Material supplied |
--------------------

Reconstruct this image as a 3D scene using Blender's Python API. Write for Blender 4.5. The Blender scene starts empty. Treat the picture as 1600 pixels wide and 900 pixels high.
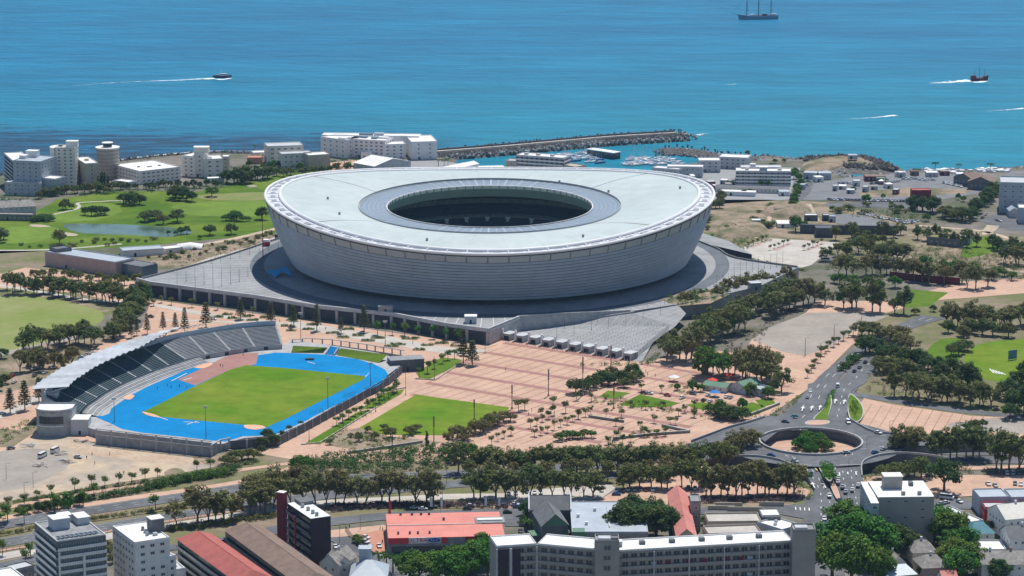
import bpy, bmesh, math, random
import numpy as np
from mathutils import Vector, Matrix
from mathutils.geometry import tessellate_polygon
random.seed(7); rng = np.random.default_rng(7)
C = bpy.context.scene.collection
sc = bpy.context.scene
# ------------------------------------------------------------------ camera, sky, sun, exposure
F = 4150.0; PIT = math.radians(11.7); H = 345.0
cam_d = bpy.data.cameras.new('camera'); cam = bpy.data.objects.new('camera', cam_d); C.objects.link(cam)
cam.location = (0, 0, H); cam.rotation_euler = (math.pi/2 - PIT, 0, 0)
cam_d.sensor_width = 36; cam_d.lens = 36*F/1600; cam_d.clip_start = 5; cam_d.clip_end = 60000
sc.camera = cam
SD = Vector((0.145, 0.47, 1.0)).normalized()
w = bpy.data.worlds.new('World'); sc.world = w; w.use_nodes = True
nt = w.node_tree; bg = nt.nodes['Background']
sky = nt.nodes.new('ShaderNodeTexSky'); sky.sky_type = 'NISHITA'; sky.sun_disc = False
sky.sun_elevation = math.asin(SD.z); sky.sun_rotation = math.atan2(SD.x, SD.y)
sky.altitude = 100; sky.air_density = 1.0; sky.dust_density = 0.0; sky.ozone_density = 3.0
nt.links.new(sky.outputs[0], bg.inputs[0]); bg.inputs[1].default_value = 0.10
sl = bpy.data.lights.new('sun', 'SUN'); sl.energy = 4.6; sl.angle = math.radians(0.5); sl.color = (1, 0.955, 0.88)
so = bpy.data.objects.new('sun', sl); C.objects.link(so); so.rotation_euler = SD.to_track_quat('Z', 'Y').to_euler()
so.location = (0, 1500, 900)
sc.view_settings.view_transform = 'Standard'; sc.view_settings.look = 'None'
sc.view_settings.exposure = 0.0; sc.view_settings.gamma = 1
sc.render.engine = 'CYCLES'
HAZE = 0.00003

# ------------------------------------------------------------------ survey helper: image row/column -> point on level z
cP, sP = math.cos(PIT), math.sin(PIT)
def G(u, v, z=0.0):
    t = (450-v)/F; dx = (u-800)/F; dy = cP + t*sP; dz = -sP + t*cP
    k = (z-H)/dz
    return Vector((dx*k, dy*k, z))
def PX(p):
    x, y, z = p[0], p[1], p[2]-H
    d = y*cP - z*sP; up = y*sP + z*cP
    return 800 + F*x/d, 450 - F*up/d
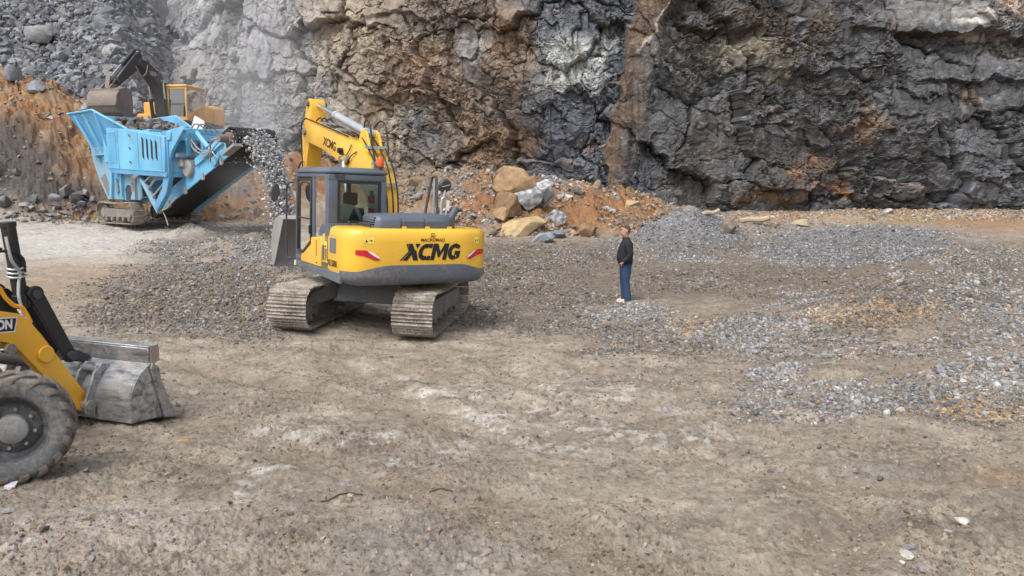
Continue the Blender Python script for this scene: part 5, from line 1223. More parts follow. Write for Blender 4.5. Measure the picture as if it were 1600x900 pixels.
    sl = (z1 - z0) / (y1 - y0); L = math.hypot(y1 - y0, z1 - z0); an = math.atan(sl)
    T = Matrix.Translation((0, y0, z0)) @ Matrix.Rotation(an, 4, 'X')
    cv = MB()
    for s in (-1, 1): cv.box(s * .70 - .03, s * .70 + .03, .6, L - .45, -.40, .08, T)
    for k in range(7): cv.box(-.63, .63, .8 + k * .95, .9 + k * .95, -.05, .03, T)
    con = B(cv, 'conveyor_frame', 'blue', bevel=.01)
    bl = MB(); N_ = 14
    top = [(-.56, .16), (-.28, .09), (.28, .09), (.56, .16)]
    bl.loft([[T @ Vector((x, yy, z)) for x, z in top] + [T @ Vector((x, yy, z - .02)) for x, z in top[::-1]] for yy in (0, L)])
    bl.loft([[T @ Vector((-.60, yy, -.30)), T @ Vector((.60, yy, -.30)), T @ Vector((.60, yy, -.32)), T @ Vector((-.60, yy, -.32))] for yy in (0, L)])
    bl.lathe([(0, .25), (1.2, .25)], T @ Vector((-.6, L, -.10)), (1, 0, 0), 24); bl.lathe([(0, .25), (1.2, .25)], T @ Vector((-.6, 0, -.10)), (1, 0, 0), 24)
    B(bl, 'belt', 'belt', con)
    for s in (-1, 1):
        fl = MB().box(s * .66 - .015, s * .66 + .015, .3, L - .3, .085, .34, T)
        B(fl, 'rubber_skirt', 'belt', con)
    for k in range(4): B(MB().box(.73, .80, 1.6 + k * 1.35, 1.72 + k * 1.35, -.52, -.30, T), 'roller_bracket', 'steel_dusty', con)
    hd = MB()
    for s in (-1, 1): hd.prism([(L - .55, -.30), (L + .10, -.34), (L + .30, -.10), (L + .22, .22), (L - .1, .40), (L - .6, .34)], 'x', s * .70 - .02, s * .70 + .02, T)
    hd.loft([[T @ Vector((x, L + .34, -.02)), T @ Vector((x, L + .26, .24)), T @ Vector((x, L - .05, .42)), T @ Vector((x, L - .6, .40)), T @ Vector((x, L - .6, .44)), T @ Vector((x, L - .03, .46)), T @ Vector((x, L + .30, .27)), T @ Vector((x, L + .38, -.02))] for x in (-.70, .70)])
    B(hd, 'head_guard', 'belt', con)
    mt = MB().cyl(T @ Vector((.72, L - .05, .05)), T @ Vector((1.15, L - .05, .05)), .13, n=18).cyl(T @ Vector((.72, L - .05, .05)), T @ Vector((.85, L - .05, .05)), .20, n=18)
    B(mt, 'drive_motor', 'rust', con)
    B(MB().tube([T @ Vector((1.1, L - .05, .05)), T @ Vector((1.15, L - .5, .15)), T @ Vector((.95, L - 1.1, .0)), T @ Vector((.78, L - 1.9, .12))], .03, 6), 'hose', 'steel_dusty', con)
    B(MB().tube([T @ Vector((1.1, L - .05, .0)), T @ Vector((1.2, L - .6, -.2)), T @ Vector((1.0, L - 1.1, -.32)), T @ Vector((.78, L - 1.5, -.05))], .025, 6), 'hose', 'steel_dusty', con)
    B(MB().box(.72, .82, L - 2.4, L - .5, .05, .30, T), 'side_plate', 'blue', con, bevel=.01)
    B(MB().box(.70, 1.0, L - .35, L + .45, -.42, -.32, T), 'guard_plate', 'steel_dusty', con, bevel=.01)
    B(MB().box(-.95, -.72, L - .2, L + .1, -.62, -.48, T), 'lamp', 'blue_dark', con, bevel=.01)
    for x in (.80, -.80):
        ram(rt, (x, 5.9, 3.22), (x, 7.25, 2.28), .075, .6, mat='blue')
        B(MB().prism([(6.95, 2.30), (7.35, 2.42), (7.42, 2.28), (7.2, 2.05), (7.0, 2.02)], 'x', x - .05, x + .05), 'ram_bracket', 'blue', con, bevel=.01)
    for k in range(2): B(MB().tube([(.95 - k * .1, 5.6, 3.3), (1.0, 6.0, 2.9 - .2 * k), (.98, 6.5, 2.55 - .1 * k), (.9, 7.1, 2.5)], .022, 6), 'hose', 'steel_dusty')
    for k in range(3): B(MB().tube([(.8 - .2 * k, 5.6, 3.25), (.75 - .2 * k, 5.75, 3.45), (.6 - .2 * k, 5.9, 3.40), (.5 - .2 * k, 6.1, 3.2)], .02, 6), 'hose', 'dark')
    return rt, con
CR, _ = crusher()
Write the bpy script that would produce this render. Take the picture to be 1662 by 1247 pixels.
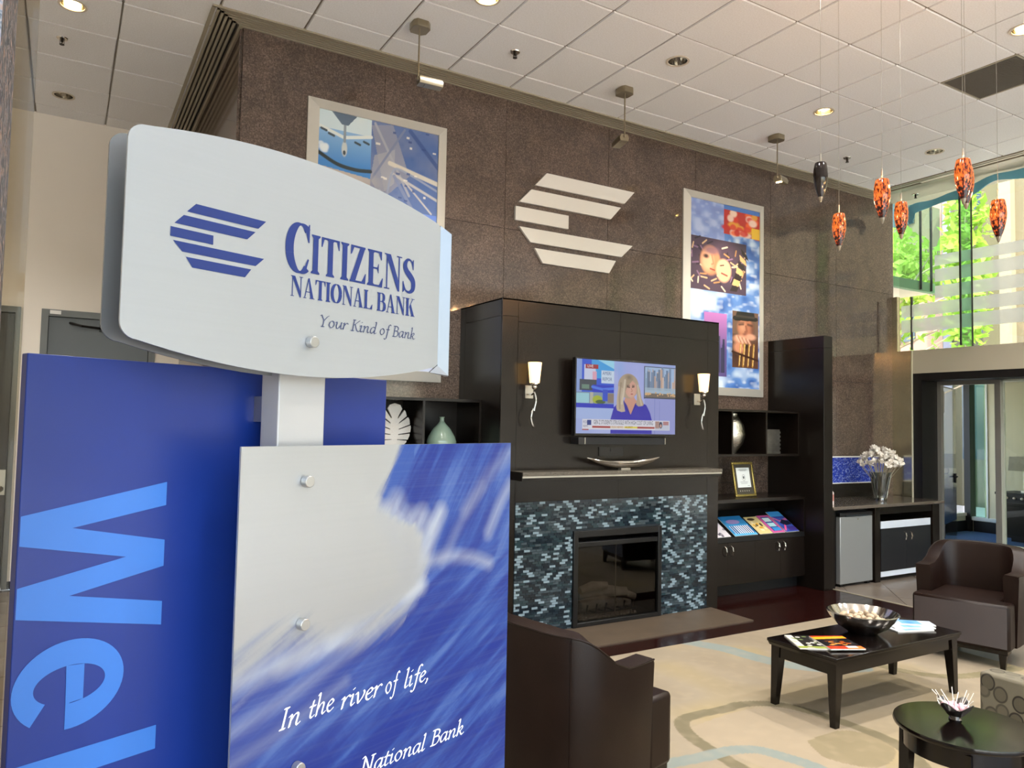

--------------------

Given request |
Without the pictures, repeat all the records word for word.

Answer to this exercise |
Reconstruct this image as a 3D scene using Blender's Python API. Write for Blender 4.5. The Blender scene starts empty. Treat the picture as 1600 pixels wide and 900 pixels high.
import bpy, bmesh, math, random
import numpy as np
from mathutils import Vector, Matrix
from mathutils.geometry import tessellate_polygon
random.seed(7); rng = np.random.default_rng(7)
C = bpy.context.scene.collection
sc = bpy.context.scene
# ------------------------------------------------------------------ camera, sky, sun, exposure
F = 4150.0; PIT = math.radians(11.7); H = 345.0
cam_d = bpy.data.cameras.new('camera'); cam = bpy.data.objects.new('camera', cam_d); C.objects.link(cam)
cam.location = (0, 0, H); cam.rotation_euler = (math.pi/2 - PIT, 0, 0)
cam_d.sensor_width = 36; cam_d.lens = 36*F/1600; cam_d.clip_start = 5; cam_d.clip_end = 60000
sc.camera = cam
SD = Vector((0.145, 0.47, 1.0)).normalized()
w = bpy.data.worlds.new('World'); sc.world = w; w.use_nodes = True
nt = w.node_tree; bg = nt.nodes['Background']
sky = nt.nodes.new('ShaderNodeTexSky'); sky.sky_type = 'NISHITA'; sky.sun_disc = False
sky.sun_elevation = math.asin(SD.z); sky.sun_rotation = math.atan2(SD.x, SD.y)
sky.altitude = 100; sky.air_density = 1.0; sky.dust_density = 0.0; sky.ozone_density = 3.0
nt.links.new(sky.outputs[0], bg.inputs[0]); bg.inputs[1].default_value = 0.10
sl = bpy.data.lights.new('sun', 'SUN'); sl.energy = 4.6; sl.angle = math.radians(0.5); sl.color = (1, 0.955, 0.88)
so = bpy.data.objects.new('sun', sl); C.objects.link(so); so.rotation_euler = SD.to_track_quat('Z', 'Y').to_euler()
so.location = (0, 1500, 900)
sc.view_settings.view_transform = 'Standard'; sc.view_settings.look = 'None'
sc.view_settings.exposure = 0.0; sc.view_settings.gamma = 1
sc.render.engine = 'CYCLES'
HAZE = 0.00003

# ------------------------------------------------------------------ survey helper: image row/column -> point on level z
cP, sP = math.cos(PIT), math.sin(PIT)
def G(u, v, z=0.0):
    t = (450-v)/F; dx = (u-800)/F; dy = cP + t*sP; dz = -sP + t*cP
    k = (z-H)/dz
    return Vector((dx*k, dy*k, z))
def PX(p):
    x, y, z = p[0], p[1], p[2]-H
    d = y*cP - z*sP; up = y*sP + z*cP
    return 800 + F*x/d, 450 - F*up/d
Continue the Blender Python script for this scene: part 5, from line 1223. More parts follow. Write for Blender 4.5. Measure the picture as if it were 1600x900 pixels.
    sl = (z1 - z0) / (y1 - y0); L = math.hypot(y1 - y0, z1 - z0); an = math.atan(sl)
    T = Matrix.Translation((0, y0, z0)) @ Matrix.Rotation(an, 4, 'X')
    cv = MB()
    for s in (-1, 1): cv.box(s * .70 - .03, s * .70 + .03, .6, L - .45, -.40, .08, T)
    for k in range(7): cv.box(-.63, .63, .8 + k * .95, .9 + k * .95, -.05, .03, T)
    con = B(cv, 'conveyor_frame', 'blue', bevel=.01)
    bl = MB(); N_ = 14
    top = [(-.56, .16), (-.28, .09), (.28, .09), (.56, .16)]
    bl.loft([[T @ Vector((x, yy, z)) for x, z in top] + [T @ Vector((x, yy, z - .02)) for x, z in top[::-1]] for yy in (0, L)])
    bl.loft([[T @ Vector((-.60, yy, -.30)), T @ Vector((.60, yy, -.30)), T @ Vector((.60, yy, -.32)), T @ Vector((-.60, yy, -.32))] for yy in (0, L)])
    bl.lathe([(0, .25), (1.2, .25)], T @ Vector((-.6, L, -.10)), (1, 0, 0), 24); bl.lathe([(0, .25), (1.2, .25)], T @ Vector((-.6, 0, -.10)), (1, 0, 0), 24)
    B(bl, 'belt', 'belt', con)
    for s in (-1, 1):
        fl = MB().box(s * .66 - .015, s * .66 + .015, .3, L - .3, .085, .34, T)
        B(fl, 'rubber_skirt', 'belt', con)
    for k in range(4): B(MB().box(.73, .80, 1.6 + k * 1.35, 1.72 + k * 1.35, -.52, -.30, T), 'roller_bracket', 'steel_dusty', con)
    hd = MB()
    for s in (-1, 1): hd.prism([(L - .55, -.30), (L + .10, -.34), (L + .30, -.10), (L + .22, .22), (L - .1, .40), (L - .6, .34)], 'x', s * .70 - .02, s * .70 + .02, T)
    hd.loft([[T @ Vector((x, L + .34, -.02)), T @ Vector((x, L + .26, .24)), T @ Vector((x, L - .05, .42)), T @ Vector((x, L - .6, .40)), T @ Vector((x, L - .6, .44)), T @ Vector((x, L - .03, .46)), T @ Vector((x, L + .30, .27)), T @ Vector((x, L + .38, -.02))] for x in (-.70, .70)])
    B(hd, 'head_guard', 'belt', con)
    mt = MB().cyl(T @ Vector((.72, L - .05, .05)), T @ Vector((1.15, L - .05, .05)), .13, n=18).cyl(T @ Vector((.72, L - .05, .05)), T @ Vector((.85, L - .05, .05)), .20, n=18)
    B(mt, 'drive_motor', 'rust', con)
    B(MB().tube([T @ Vector((1.1, L - .05, .05)), T @ Vector((1.15, L - .5, .15)), T @ Vector((.95, L - 1.1, .0)), T @ Vector((.78, L - 1.9, .12))], .03, 6), 'hose', 'steel_dusty', con)
    B(MB().tube([T @ Vector((1.1, L - .05, .0)), T @ Vector((1.2, L - .6, -.2)), T @ Vector((1.0, L - 1.1, -.32)), T @ Vector((.78, L - 1.5, -.05))], .025, 6), 'hose', 'steel_dusty', con)
    B(MB().box(.72, .82, L - 2.4, L - .5, .05, .30, T), 'side_plate', 'blue', con, bevel=.01)
    B(MB().box(.70, 1.0, L - .35, L + .45, -.42, -.32, T), 'guard_plate', 'steel_dusty', con, bevel=.01)
    B(MB().box(-.95, -.72, L - .2, L + .1, -.62, -.48, T), 'lamp', 'blue_dark', con, bevel=.01)
    for x in (.80, -.80):
        ram(rt, (x, 5.9, 3.22), (x, 7.25, 2.28), .075, .6, mat='blue')
        B(MB().prism([(6.95, 2.30), (7.35, 2.42), (7.42, 2.28), (7.2, 2.05), (7.0, 2.02)], 'x', x - .05, x + .05), 'ram_bracket', 'blue', con, bevel=.01)
    for k in range(2): B(MB().tube([(.95 - k * .1, 5.6, 3.3), (1.0, 6.0, 2.9 - .2 * k), (.98, 6.5, 2.55 - .1 * k), (.9, 7.1, 2.5)], .022, 6), 'hose', 'steel_dusty')
    for k in range(3): B(MB().tube([(.8 - .2 * k, 5.6, 3.25), (.75 - .2 * k, 5.75, 3.45), (.6 - .2 * k, 5.9, 3.40), (.5 - .2 * k, 6.1, 3.2)], .02, 6), 'hose', 'dark')
    return rt, con
CR, _ = crusher()
Write the bpy script that would produce this render. Take the picture to be 1662 by 1247 pixels.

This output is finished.